Monday, March 13, 2017

SUNDAY SERMON 3/12/17 by the Rev. Kathleen M. Sturges

An attractive young woman, whose career caused her to be on the road quite a bit, was asked if she was ever bothered by unwanted male attention.  She answered, “Never.  If I begin to feel pressured, I simply say five words and then I’m left alone.”  Of course she was asked, “What are the five words?”  With a sweet smile she said, “I simply ask, ‘Have you been born again?’”

Ah, that lovely phrase…“born again”...sometimes used as shorthand for a certain kind of religious zeal that can send people running in the opposite direction in order to avoid being overtaken by a potential religious fanatic.  “Born again” may seem like the exclusive property of one type of Christianity, but it’s not - at least it shouldn’t be.  Because being born again is a gift from God to all of us.  And we hear about that good news in our gospel reading today.

Jesus is approached at night by a Pharisee named Nicodemus - a genuine, if somewhat conflicted, seeker.  His loyalties are clearly with the Jewish establishment, but in private Nicodemus is open to the possibility that there might be something he is missing.  “Rabbi,” Nicodemus says, “we know that you are a teacher who has come from God; for no one can do these signs that you do apart from the presence of God.”  Embedded in this statement is the request, tell me more: help me understand.   And Jesus does just that, "Very truly, I tell you, no one can see the kingdom of God without being born from above." 

Hence the question, “Have you been born from above or, in many translations, born again?”  But what does that really mean?  Well, if you’re wondering take heart that you are not alone.  Nicodemus doesn’t get it either, "How can anyone be born after having grown old?” he questions, “Can one enter a second time into the mother's womb and be born?"

Nicodemus makes what is perhaps the most common mistake when it comes to understanding the Bible - confusing something that is supposed to be a metaphor with something meant to be literally true.  Like all of us, Nicodemus had already been physically, literally born.  This second birth Jesus is speaking of, being born again, is not a type of a do-over of a physical birth, but a spiritual birth.  In the original Greek the word often translated as born “again” is deliberately ambiguous - it could be born again, or born from above. or born anew which hints to the mystery that what is going on here is beyond our grasp.

It simply can’t be reduced into something we have control over - praying a certain way, or believing a certain way, or even participating in a certain Episcopal liturgy.  Being born again is the mysterious work of God resulting in a complete rebirth of our entire existence.  Does that make any more sense?  Well, maybe not so much.... 

How about we explore the metaphor that Jesus gives us to see if that can help.
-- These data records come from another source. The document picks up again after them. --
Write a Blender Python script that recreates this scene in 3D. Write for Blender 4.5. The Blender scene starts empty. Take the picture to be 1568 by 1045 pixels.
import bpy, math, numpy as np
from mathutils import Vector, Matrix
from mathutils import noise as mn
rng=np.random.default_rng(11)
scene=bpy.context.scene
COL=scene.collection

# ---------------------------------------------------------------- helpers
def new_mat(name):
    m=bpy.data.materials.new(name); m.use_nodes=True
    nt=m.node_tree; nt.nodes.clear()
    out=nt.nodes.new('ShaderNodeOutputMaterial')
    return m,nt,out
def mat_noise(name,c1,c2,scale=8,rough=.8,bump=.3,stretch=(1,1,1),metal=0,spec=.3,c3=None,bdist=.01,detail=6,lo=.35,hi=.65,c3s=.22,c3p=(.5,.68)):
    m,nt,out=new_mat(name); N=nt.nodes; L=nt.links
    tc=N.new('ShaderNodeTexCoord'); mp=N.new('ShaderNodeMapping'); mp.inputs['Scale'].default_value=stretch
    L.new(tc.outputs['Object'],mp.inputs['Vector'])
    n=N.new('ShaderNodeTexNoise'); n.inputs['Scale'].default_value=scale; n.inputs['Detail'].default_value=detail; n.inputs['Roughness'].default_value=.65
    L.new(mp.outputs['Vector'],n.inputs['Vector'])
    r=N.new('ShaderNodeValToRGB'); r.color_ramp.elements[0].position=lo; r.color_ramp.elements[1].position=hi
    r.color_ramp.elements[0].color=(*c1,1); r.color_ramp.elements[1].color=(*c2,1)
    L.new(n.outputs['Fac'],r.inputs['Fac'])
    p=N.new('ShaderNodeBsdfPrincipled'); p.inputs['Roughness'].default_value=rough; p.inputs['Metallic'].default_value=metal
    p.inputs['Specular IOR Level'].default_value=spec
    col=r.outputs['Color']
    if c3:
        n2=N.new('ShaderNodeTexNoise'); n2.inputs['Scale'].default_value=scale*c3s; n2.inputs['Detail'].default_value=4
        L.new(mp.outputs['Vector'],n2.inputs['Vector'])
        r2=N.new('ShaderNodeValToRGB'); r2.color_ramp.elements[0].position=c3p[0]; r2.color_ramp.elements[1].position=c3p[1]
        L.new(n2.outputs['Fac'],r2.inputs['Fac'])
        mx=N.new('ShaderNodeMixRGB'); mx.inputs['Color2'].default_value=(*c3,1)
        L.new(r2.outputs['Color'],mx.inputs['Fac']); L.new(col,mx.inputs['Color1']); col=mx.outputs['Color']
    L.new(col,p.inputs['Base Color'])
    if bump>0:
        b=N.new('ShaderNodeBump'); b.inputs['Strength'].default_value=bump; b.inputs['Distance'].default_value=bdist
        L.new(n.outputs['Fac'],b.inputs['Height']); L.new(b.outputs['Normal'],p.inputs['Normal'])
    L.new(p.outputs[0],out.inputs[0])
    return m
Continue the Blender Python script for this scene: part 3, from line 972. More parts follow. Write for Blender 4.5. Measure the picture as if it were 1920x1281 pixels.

When a baby is born who does most of the work of labor and delivery? The baby? Ask any mother and you will get an emphatic, “No!”  It’s the mother, of course, the one who births who is doing most of the hard work.  So if that is the case, when Jesus speaks of being born again he’s really saying that it’s not something that Nicodemus, nor any of us, are able to do on our own.  Rather, it’s God’s work to do, and it is God who labors in love.  Rebirth is God’s gift to give.

Now in some circles of the Christian faith, being born again is understood as what you might call a “one and done” experience. But in real life a physical or a spiritual birth is far from a singular event.  It’s always a process, as it was for Nicodemus.

It’s fair to assume that in order to get Nicodemus, a faithful Pharisee, even to the point of seeking Jesus with genuine honesty that God’s Spirit had already been at work starting the labor process.  But his encounter with Jesus didn’t turn out to be a “come to Jesus” moment.  Following their conversation, Nicodemus returns to his normal life as a Pharisee.  However, deep down, something, ever so slightly beings to change, to move, to shift.  We know this because this is not the end of God’s labor and delivery story about Nicodemus.  Four chapters later in John chapter seven, Jesus is gaining in notoriety and the Pharisees, as you can imagine, are not pleased.  They are mulling over the idea of having Jesus arrested when Nicodemus speaks up in Jesus’s defense and reminds his colleagues that the law requires that a person be heard before being judged.  This is met with ridicule and Nicodemus is silenced.  But God isn’t done with him yet, the labor of love continues.  More time goes by until finally, Nicodemus appears for a third and final time at the end of John’s gospel where Jesus hangs crucified.  Most of the disciples have fled in fear, but not Nicodemus who now in the light of day for all to see is present.  His arms are laden with anointing oil and he is ready and willing to bear Jesus’s broken and lifeless body to it’s grave.  It’s here, don’t you think, that after all that time of the Spirit’s laboring work that Nicodemus is birthed into new life?  Mysteriously he is born again, born from above, born of water and the Spirit.

That’s Nicodemus’s story, what’s yours?  Because you have one, you know.  Or actually God has her own cherished labor and delivery story about you.  How her Spirit has been and continues to be at work in your life in ways seen and unseen.  That birthing process is going on even now.  So as we move deeper into Lent may we know ever more surely the love of our God who labors with us and for us so that each and every one of us might be born again into new and abundant life.